The conclusion is bolstered by two points. First, in the early part of the 17th Century, Descartes had a very limited understanding for adequately framing how the brain and nervous system work as an integrated information processor; thus, there was much confusion about the ontology of the mental. Second, Descartes clearly acknowledged sensations and perceptions existed. He generally considered them bodily experiences that were understandable from a mechanical perspective. Thus, it is not clear at all that Descartes would have said that animals do not experience the sensations of pleasure or pain. Rather, his primary conclusion was that they could not reflect on their meaning, and thus suffer in the same way. In short, it is very possible that he considered animals as having a Mind2. This is how the Stanford Encyclopedia of Philosophy puts it:

Although [Descartes] conception of animals treated them as reflex-driven machines, with no intellectual capacities, it is important to recognize that he took mechanistic explanation to be perfectly adequate for explaining sensation and perception — aspects of animal behavior that are nowadays often associated with consciousness. He drew the line only at rational thought and understanding.

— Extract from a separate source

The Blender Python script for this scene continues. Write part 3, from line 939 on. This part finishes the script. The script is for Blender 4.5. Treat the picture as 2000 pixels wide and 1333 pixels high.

The bottom-line conclusion is unmistakable. The Enlightenment failed to produce a clear map of mind and consciousness, and our grammar of understanding has been confused ever since. So profound is the confusion that the entire discipline of scientific psychology is mired in equivocation about behavior, mental processes, and consciousness. It is time for an Enlightenment reboot with the proper relations between matter and mind and philosophical framework for a scientific psychology. The Unified Theory of Knowledge shines the light on the path forward on how this is accomplished.